At the beginning of 2021, Liam Davies was a six-round preliminary fighter, blowing out professional losers in what barely passed for a workout. By the end of the year he was fighting over ten rounds and had selected his alphabet on-ramp – now, as 2022 comes to a close, he is the British and European 122lb champion and ranks the tenth best fighter of his weight class in the world according to TBRB. Marc Leach was a significant favourite over Davies when they met this summer over twelve, a first for our British Breakthrough Fighter of the Year, but he looked huge in the ring, dwarfing Leach and apparently stepping into the ring closer to the lightweight limit of 135lbs. Davies looked for the one-two from the first and flashed Leach after mere seconds to take a lead he never surrendered. All three judges made him the winner. Davies boxed through some serious blood after a cut caused by a clash of heads, and although there was a move in some quarters to diminish the significance of this result after what was seen as an unrepeatable lightning start, Davies dispelled these notions by getting back in the ring just a few months later against Ionut Baluta.

Baluta is a well -known name on these shores for his performances against Michael Conlan (a narrow decision loss) and Brad Foster (who he beat over ten in May). It is fair to say that Baluta represents the style that most troubles Davies, a swarming, aggressive, brawling attack that introduces chaos and uncertainty against a fighter who wants to control distance. The result was a lo-fi classic of hard exchanges and urgent tactical tussles but Davies, despite ceding the territory often, won exchanges with speed, quality and composure, to take a clear decision and become perhaps the world’s most unlikely ranked fighter. He currently has nothing slated, but 2023 will be a huge year for him one way or the other.

British Prospect of the Year: Ben Whittaker

There is a fascinating rematch in Ben Whittaker’s future.

Now 2-0 as a professional light-heavyweight, it was in the 2021 Olympic finals of the same weight-class that the twenty-five-year-old ran up against the legendary Cuban amateur Arlen Lopez. Lopez, already an Olympic and World champion, added a second Olympic title and both men turned professional, perhaps to contest the big prizes in the paid code at some point in the future.

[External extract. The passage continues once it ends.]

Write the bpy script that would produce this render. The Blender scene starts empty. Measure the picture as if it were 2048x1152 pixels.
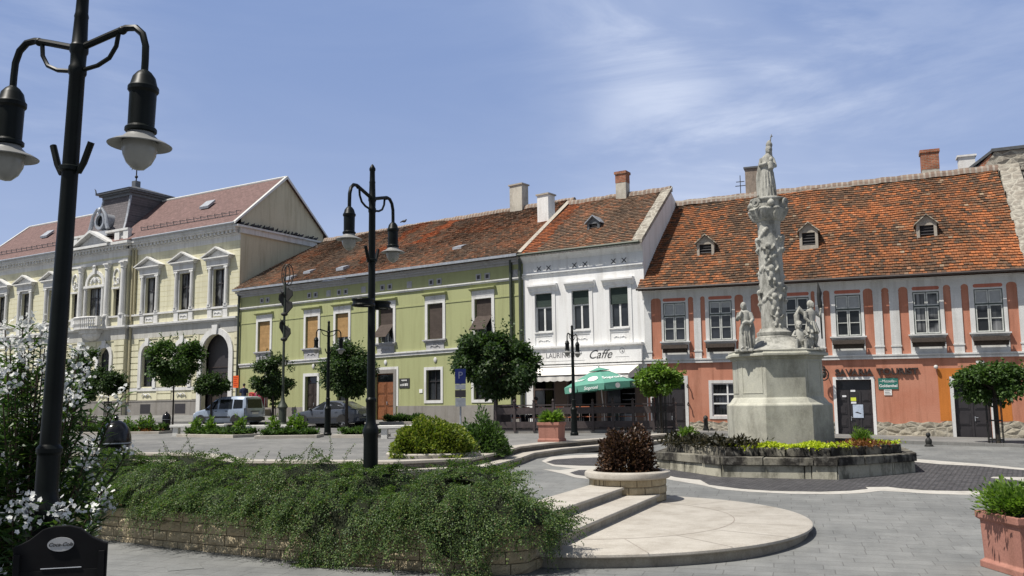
import bpy, bmesh, math, random
import numpy as np
from mathutils import Vector, Matrix
from mathutils.bvhtree import BVHTree
random.seed(7); rng = np.random.default_rng(7)
PI = math.pi; R = math.radians
scene = bpy.context.scene; COL = scene.collection

# ---------------------------------------------------------------- camera, sky, sun, exposure
F, HOR, ROLL, EYE = 1750., 801., -.0145, 2.3
PITCH = math.atan((HOR-576)/F)
cd = bpy.data.cameras.new('camera'); cam = bpy.data.objects.new('camera', cd); COL.objects.link(cam)
cd.sensor_width = 36; cd.lens = F/2048*36; cd.clip_start = .1; cd.clip_end = 3000
CAMROT = Matrix.Rotation(PI/2+PITCH, 3, 'X') @ Matrix.Rotation(ROLL, 3, 'Z')
cam.matrix_world = Matrix.Translation((0, 0, EYE)) @ CAMROT.to_4x4()
scene.camera = cam
SUN = Vector((-.44, -.20, .87)).normalized()
sd = bpy.data.lights.new('sun', 'SUN'); sun = bpy.data.objects.new('sun', sd); COL.objects.link(sun)
sd.energy = 5.0; sd.angle = R(.5); sd.color = (1, .95, .87)
sun.rotation_mode = 'QUATERNION'; sun.rotation_quaternion = SUN.to_track_quat('Z', 'Y'); sun.location = (-20, -5, 40)
w = bpy.data.worlds.new('World'); scene.world = w; w.use_nodes = True
nt = w.node_tree; nt.nodes.clear()
def N(t, **k):
    n = nt.nodes.new(t)
    for a, b in k.items(): setattr(n, a, b)
    return n
out = N('ShaderNodeOutputWorld'); bg = N('ShaderNodeBackground'); bg.inputs[1].default_value = .075
sky = N('ShaderNodeTexSky', sky_type='NISHITA', sun_disc=False)
sky.sun_elevation = math.asin(SUN.z); sky.sun_rotation = math.atan2(SUN.x, SUN.y)
sky.air_density = 1.0; sky.dust_density = 2.2; sky.ozone_density = 1.0
tc = N('ShaderNodeTexCoord'); sep = N('ShaderNodeSeparateXYZ'); nt.links.new(tc.outputs['Generated'], sep.inputs[0])
def mrange(src, a, b, c=0., d=1.):
    m = N('ShaderNodeMapRange', interpolation_type='SMOOTHSTEP')
    for i, v in ((1, a), (2, b), (3, c), (4, d)): m.inputs[i].default_value = v
    nt.links.new(src, m.inputs[0]); return m.outputs[0]
def mmath(op, a, b):
    m = N('ShaderNodeMath', operation=op, use_clamp=True)
    for i, v in ((0, a), (1, b)):
        if isinstance(v, (int, float)): m.inputs[i].default_value = v
        else: nt.links.new(v, m.inputs[i])
    return m.outputs[0]
def mixw(f, a, b):
    m = N('ShaderNodeMix', data_type='RGBA')
    for i, v in ((0, f), (6, a), (7, b)):
        if isinstance(v, tuple): m.inputs[i].default_value = (*v, 1)
        elif isinstance(v, (int, float)): m.inputs[i].default_value = v
        else: nt.links.new(v, m.inputs[i])
    return m.outputs[2]
def wisps(rot, scl, scale, det, lo, hi, rough, dist, off):
    mp = N('ShaderNodeMapping'); mp.inputs['Rotation'].default_value = (0, rot, 0); mp.inputs['Scale'].default_value = scl; mp.inputs['Location'].default_value = off
    nt.links.new(tc.outputs['Generated'], mp.inputs[0])
    no = N('ShaderNodeTexNoise'); no.inputs['Scale'].default_value = scale; no.inputs['Detail'].default_value = det; no.inputs['Roughness'].default_value = rough; no.inputs['Distortion'].default_value = dist
    nt.links.new(mp.outputs[0], no.inputs['Vector']); return mrange(no.outputs[0], lo, hi)
grad = mixw(mrange(sep.outputs[2], .05, .42), (4.9, 6.1, 8.9), (2.85, 4.05, 7.2))
dim = mixw(.5, sky.outputs[0], (.6, .9, 1.6)); base = mixw(mmath('MULTIPLY', mrange(sep.outputs[2], .42, .62, .92, .0), mrange(sep.outputs[1], -.25, .12)), dim, grad)
streak = wisps(R(28), (.9, 1, 4.2), 3.0, 9, .40, .72, .62, .5, (0, 0, 0))
soft = wisps(R(20), (1, 1, 1.6), 2.1, 4, .40, .66, .5, .2, (1.3, 0, .4))
side = mmath('ADD', mrange(sep.outputs[0], -.02, .22), mrange(sep.outputs[0], -.30, -.46))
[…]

That Olympic final exposed Whittaker’s two great weaknesses. Accurate, quick of foot and hand, tall for the weight-class at 6’3”, he was criticised during his amateur career for a low workrate, preferring to admire his work or await a countering opportunity when his natural distance gives him a chance at a lead-jab. If he slips behind, as he did against Lopez, Whittaker has a dearth of power that may prohibit any come-from-behind dramatics, whatever the ruleset.

That’s plenty for his training team to be going on with, but the training team is headed by the man who turned Tyson Fury from a slickster seeking a decision to a monolith who dominates opponents with meaty punches, SugarHill Steward.  “I don’t need a yes man,” Whittaker commented on Steward’s appointment.  “He’s a teacher of the sport.”

“I like what Ben wanted,” is Steward’s own comment.  “He wanted the hard road.  He wants to be taught; he wants to learn…I believe this man is going to be a superstar.”

For now, Lopez will have to wait, and has his own progress to worry about, his professional record also just 2-0.  If both he and Whittaker keep winning though, these two may meet as superstars somewhere around 2025.